В начале 1835 года вышла новая книга Гоголя «Миргород», и в ней среди других повестей был «Вий». Иные читатели подметили некоторое сходство между «Старушкой» и «Вием»: в обоих произведениях — смерть ведьмы, отпевание, появление нечистой силы. И вместе с тем какая разница! В балладе Жуковского — лишь «ужасная» средневековая легенда, в повести Гоголя — колоритная жизнь киевских бурсаков, а фантастические эпизоды вплетены столь искусно, что на какие-то мгновения даже начинаешь верить в них.

Но вот что интересно: Жуковский при всех своих связях столько лет бился с цензурой, не желавшей видеть дьявола в церкви, да так и не смог одолеть ее и вынужден был переделывать балладу. А Гоголь своим магическим мастерством даже свирепую цензуру заворожил! Ведь его вий вошел-таки в церковь и погубил в ней православную душу!

Какое же народное предание легло в основу «Вия», какое место «в пятидесяти верстах от Киева» описано как место гибели Хомы Брута, какой храм изображен? Уж очень ярко, до осязаемости конкретно описаны Гоголем все эти места и несколько раз даже упоминается какая-то «чухрайловская дорога», по которой ехал Хома Брут отпевать дочь богатого сотника.

…Начал с розысков украинских легенд о вие. Существа, похожего на вия, я нигде не нашел.

Где же Гоголю посчастливилось найти давно исчезнувшего вия? Может быть, это предание содержалось в одном из несохранившихся писем его матери, Марии Ивановны, которая аккуратно отвечала на каждую его просьбу присылать всевозможные легенды и поверья? А мемуары современников, не скажут ли они что-нибудь о вие? В книге «Н. В. Гоголь» (1953 г.) покойный критик В. Ермилов воспроизвел отрывок (в переводе с французского) дневника А. О. Смирновой-Россет, который, казалось бы, давно должен быть известен исследователям, но почему-то не привлек их внимания: «„Хохол“ (Гоголь. — В. О.) упрям; он не хотел притти ко мне с Плетневым; он робок, а мне хотелось поговорить с ним о Малороссии. Наконец Сверчок (Пушкин. — В. О.) и Бык (Жуковский. — В. О.) привели его ко мне… Я уверена, что северное небо давит его, как шапка, потому что оно часто бывает угрюмо. Я ему рассказала о Гопке (няня Смирновой-Россет. — В. О.), которая меня напугала вием. Пушкин сказал, что это вампир греков и южных славян, каких у нас нет в северных сказаниях…»

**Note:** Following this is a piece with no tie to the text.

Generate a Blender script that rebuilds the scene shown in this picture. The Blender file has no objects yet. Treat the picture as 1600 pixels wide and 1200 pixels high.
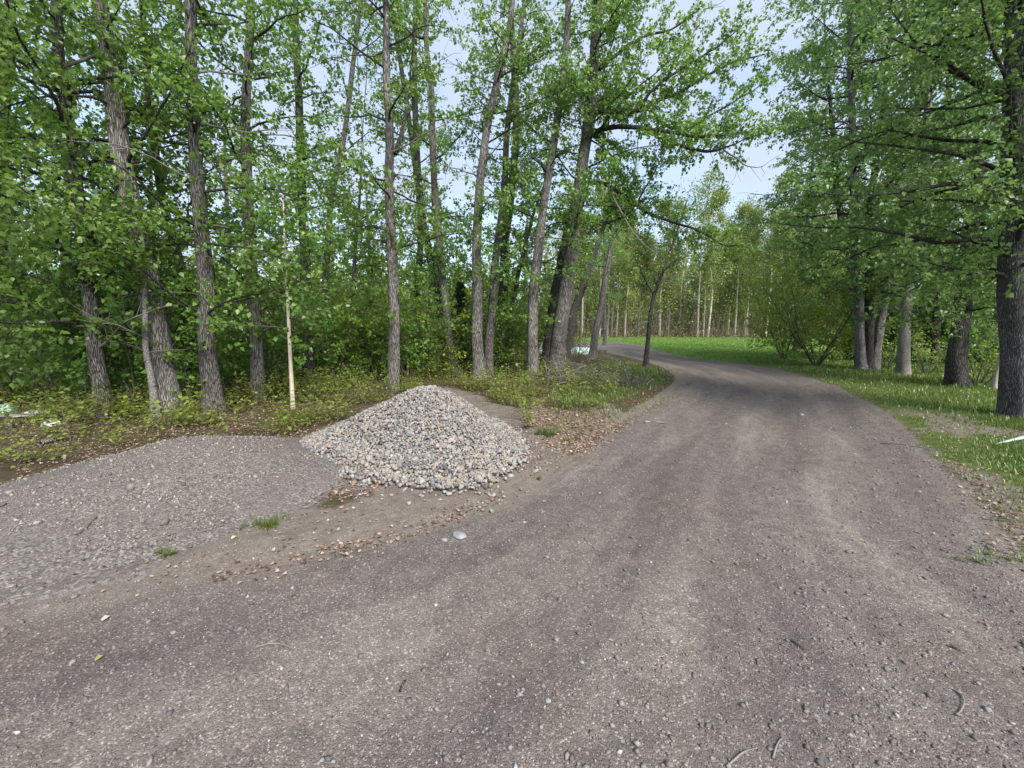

Важное свидетельство! Вот откуда услышал Гоголь про вия и в своей творческой фантазии соединил его с историей киевского бурсака.

Куда же, в какую сторону бредут тихим летним вечером трое бурсаков из повести «Вий»? Вот и дороги уже не видно, все покрылось туманом… И куда на третий день после столь странного приключения отправился по приказанию пана ректора Хома Брут? Он едет и думает лишь о том, как бы улизнуть. И удрал бы непременно, да после горилки ноги одеревенели. И вот его привозят в неведомое ему большое село. Какое?

Снова обращаюсь к книгам, статьям и к переписке со своими украинскими корреспондентами, дотошными краеведами, влюбленными в творчество Гоголя. В украинской литературе уже не раз упоминалось большое, стоящее на берегу Днепра поселение Прохоровка как место, описанное в «Вие». Была здесь и старинная церковь, сооруженная, по преданию, запорожскими казаками из быстролетных лодок-чаек. Есть тут и сосна, под которой якобы любил отдыхать Николай Васильевич, когда бывал в гостях у своего друга этнографа Михаила Александровича Максимовича, владевшего усадьбой Михайлова Гора. Но не был Гоголь в Прохоровке до выхода из печати «Вия», не видел этой церкви, да и в Киев-то в первый и единственный раз в жизни попал летом 1835 года (а «Миргород», напомню, вышел в начале года)!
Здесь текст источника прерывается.